100 yrs. ago today, California made a move toward actual democracy.
Created by artist Bertha Margaret Boye for the 1911 California campaign, this is probably the most popular poster produced during the American suffrage movement. Boye’s design, featuring a draped western suffragist posed against the Golden Gate as the sun sets behind her, won first place in a contest sponsored by the College Equal Suffrage League in San Francisco. The image was later reproduced on cards, fliers and publicity stamps.

The poster’s vibrant colors and evocative imagery helped draw attention to the suffrage measure, which was one of 23 propositions on the ballot. For an entire week in August, stores in San Francisco featured the colorful poster in their windows, often accompanied by festive decorations in suffrage yellow, which supporters referred to as "the color of success."
When male voters went to the polls in California in 1911, one of the questions on the ballot was: Should women be allowed to vote? The issue of woman suffrage was being raised across the country and 5 states, all in the west, had approved the radical and controversial idea.
NB that it was in the West where this first happened, Eastern Elitists.
Just before the election, 10,000 people gathered for a final "monster rally" in San Francisco, which was followed by fireworks and a band concert. But on Election Day, October 10, 1911, the measure was soundly defeated in the San Francisco Bay Area and just barely passed in Los Angeles. Disheartened and disappointed, suffragists began to plan yet another campaign when late reports from the far flung counties began to swing the vote in their favor.

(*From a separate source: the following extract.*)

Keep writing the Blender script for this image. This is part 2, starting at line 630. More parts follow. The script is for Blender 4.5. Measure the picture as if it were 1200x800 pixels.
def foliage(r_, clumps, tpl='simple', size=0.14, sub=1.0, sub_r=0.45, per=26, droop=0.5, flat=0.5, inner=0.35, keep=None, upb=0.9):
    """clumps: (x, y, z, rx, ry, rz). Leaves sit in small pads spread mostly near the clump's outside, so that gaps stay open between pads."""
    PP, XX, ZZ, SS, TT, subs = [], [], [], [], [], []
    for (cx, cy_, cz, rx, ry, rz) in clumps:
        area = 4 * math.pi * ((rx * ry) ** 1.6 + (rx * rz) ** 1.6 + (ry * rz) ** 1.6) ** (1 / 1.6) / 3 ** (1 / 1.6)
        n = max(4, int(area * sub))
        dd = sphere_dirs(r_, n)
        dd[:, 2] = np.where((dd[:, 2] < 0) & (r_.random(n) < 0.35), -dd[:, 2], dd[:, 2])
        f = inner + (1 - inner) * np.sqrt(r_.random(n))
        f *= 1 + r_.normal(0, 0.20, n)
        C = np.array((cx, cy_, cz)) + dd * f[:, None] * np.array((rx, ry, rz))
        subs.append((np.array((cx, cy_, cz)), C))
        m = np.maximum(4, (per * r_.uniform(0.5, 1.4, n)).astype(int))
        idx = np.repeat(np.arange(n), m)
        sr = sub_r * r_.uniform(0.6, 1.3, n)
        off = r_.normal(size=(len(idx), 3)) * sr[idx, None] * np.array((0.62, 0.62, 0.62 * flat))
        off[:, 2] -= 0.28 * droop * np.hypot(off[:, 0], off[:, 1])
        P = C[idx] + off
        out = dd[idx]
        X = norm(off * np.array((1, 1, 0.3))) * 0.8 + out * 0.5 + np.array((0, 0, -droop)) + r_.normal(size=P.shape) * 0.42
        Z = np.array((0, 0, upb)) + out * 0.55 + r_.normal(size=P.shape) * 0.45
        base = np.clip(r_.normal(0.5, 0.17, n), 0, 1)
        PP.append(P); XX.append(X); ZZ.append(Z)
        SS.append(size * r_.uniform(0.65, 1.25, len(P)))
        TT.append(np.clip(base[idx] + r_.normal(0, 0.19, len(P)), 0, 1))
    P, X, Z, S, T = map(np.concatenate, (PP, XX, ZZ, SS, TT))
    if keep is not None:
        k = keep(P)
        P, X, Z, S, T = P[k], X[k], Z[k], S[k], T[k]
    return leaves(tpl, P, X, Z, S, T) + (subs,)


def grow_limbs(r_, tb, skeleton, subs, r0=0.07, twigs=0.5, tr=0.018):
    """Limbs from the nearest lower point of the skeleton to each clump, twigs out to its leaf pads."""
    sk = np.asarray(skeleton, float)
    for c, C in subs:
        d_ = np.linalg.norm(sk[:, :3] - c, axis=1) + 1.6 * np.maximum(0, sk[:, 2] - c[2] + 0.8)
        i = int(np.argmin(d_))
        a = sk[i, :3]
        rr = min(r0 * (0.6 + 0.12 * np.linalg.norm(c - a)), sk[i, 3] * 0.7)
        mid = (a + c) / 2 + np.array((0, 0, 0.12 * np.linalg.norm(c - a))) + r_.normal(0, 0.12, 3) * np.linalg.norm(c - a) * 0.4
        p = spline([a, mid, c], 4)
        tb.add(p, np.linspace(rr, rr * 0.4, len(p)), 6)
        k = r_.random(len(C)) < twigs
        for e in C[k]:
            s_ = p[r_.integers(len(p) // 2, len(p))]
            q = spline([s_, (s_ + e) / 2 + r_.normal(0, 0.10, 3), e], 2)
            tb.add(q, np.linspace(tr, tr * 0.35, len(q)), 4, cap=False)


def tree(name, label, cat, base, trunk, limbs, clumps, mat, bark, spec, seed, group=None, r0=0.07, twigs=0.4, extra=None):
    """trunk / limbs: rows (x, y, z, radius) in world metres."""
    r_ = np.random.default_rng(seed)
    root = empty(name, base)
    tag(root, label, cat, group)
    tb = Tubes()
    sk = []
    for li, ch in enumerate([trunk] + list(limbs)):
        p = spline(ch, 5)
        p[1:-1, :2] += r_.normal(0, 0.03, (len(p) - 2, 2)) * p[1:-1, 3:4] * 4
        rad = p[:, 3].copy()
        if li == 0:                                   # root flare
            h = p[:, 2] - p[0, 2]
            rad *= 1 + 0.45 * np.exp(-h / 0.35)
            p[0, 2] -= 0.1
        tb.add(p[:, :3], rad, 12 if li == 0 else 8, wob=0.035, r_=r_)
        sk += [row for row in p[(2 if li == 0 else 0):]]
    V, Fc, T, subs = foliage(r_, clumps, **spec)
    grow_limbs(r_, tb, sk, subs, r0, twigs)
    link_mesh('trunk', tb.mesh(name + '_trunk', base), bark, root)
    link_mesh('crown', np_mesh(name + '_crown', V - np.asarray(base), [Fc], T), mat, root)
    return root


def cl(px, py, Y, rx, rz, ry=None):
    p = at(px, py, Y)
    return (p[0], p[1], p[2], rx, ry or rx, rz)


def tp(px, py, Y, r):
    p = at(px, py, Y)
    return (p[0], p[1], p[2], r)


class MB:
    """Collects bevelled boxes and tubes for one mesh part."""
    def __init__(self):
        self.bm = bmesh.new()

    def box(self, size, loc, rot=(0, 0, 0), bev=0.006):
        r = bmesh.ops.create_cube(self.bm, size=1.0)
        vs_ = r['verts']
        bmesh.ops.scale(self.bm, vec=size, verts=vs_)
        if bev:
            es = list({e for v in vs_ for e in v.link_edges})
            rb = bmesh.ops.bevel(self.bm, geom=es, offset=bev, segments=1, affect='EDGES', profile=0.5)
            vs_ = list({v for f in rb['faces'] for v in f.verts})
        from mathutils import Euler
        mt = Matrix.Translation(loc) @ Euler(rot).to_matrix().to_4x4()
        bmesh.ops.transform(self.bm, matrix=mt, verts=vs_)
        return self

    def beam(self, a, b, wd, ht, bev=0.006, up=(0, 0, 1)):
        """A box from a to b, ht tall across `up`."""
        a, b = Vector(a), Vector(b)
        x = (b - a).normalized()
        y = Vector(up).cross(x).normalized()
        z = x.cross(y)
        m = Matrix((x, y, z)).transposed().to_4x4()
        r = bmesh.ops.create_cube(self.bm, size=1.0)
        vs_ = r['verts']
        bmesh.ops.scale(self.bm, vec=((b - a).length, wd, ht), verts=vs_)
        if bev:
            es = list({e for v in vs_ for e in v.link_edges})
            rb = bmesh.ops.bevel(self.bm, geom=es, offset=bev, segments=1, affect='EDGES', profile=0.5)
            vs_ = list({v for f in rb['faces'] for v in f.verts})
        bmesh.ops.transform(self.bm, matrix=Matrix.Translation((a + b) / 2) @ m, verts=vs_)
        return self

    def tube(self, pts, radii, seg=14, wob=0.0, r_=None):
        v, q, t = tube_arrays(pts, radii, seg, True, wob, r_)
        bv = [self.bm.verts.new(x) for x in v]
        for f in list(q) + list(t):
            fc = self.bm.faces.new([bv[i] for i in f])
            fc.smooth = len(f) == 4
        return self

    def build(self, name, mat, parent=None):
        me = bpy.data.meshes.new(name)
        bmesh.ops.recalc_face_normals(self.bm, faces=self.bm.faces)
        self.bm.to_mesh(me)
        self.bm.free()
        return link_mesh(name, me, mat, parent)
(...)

When the long count was finally completed several days later, Equal Suffrage had passed by only 3,587 votes – an average majority of one vote in each precinct in the state! The final tally was 125,037 to 121,450. As suffragists had hoped, work in the rural districts successfully overcame the more organized opposition in the cities. With the passage of votes for women in California, the number of women with full suffrage in the U.S. doubled, and San Francisco became the most populous city in the world in which women could vote.
Note also that San Francisco (Stupid hippies!) was against, while more civilized Los Angeles was for.

1 comment:

ifthethunderdontgetya™³²®© said...

It wasn't until many years later that Jerry Garcia fixed San Francisco.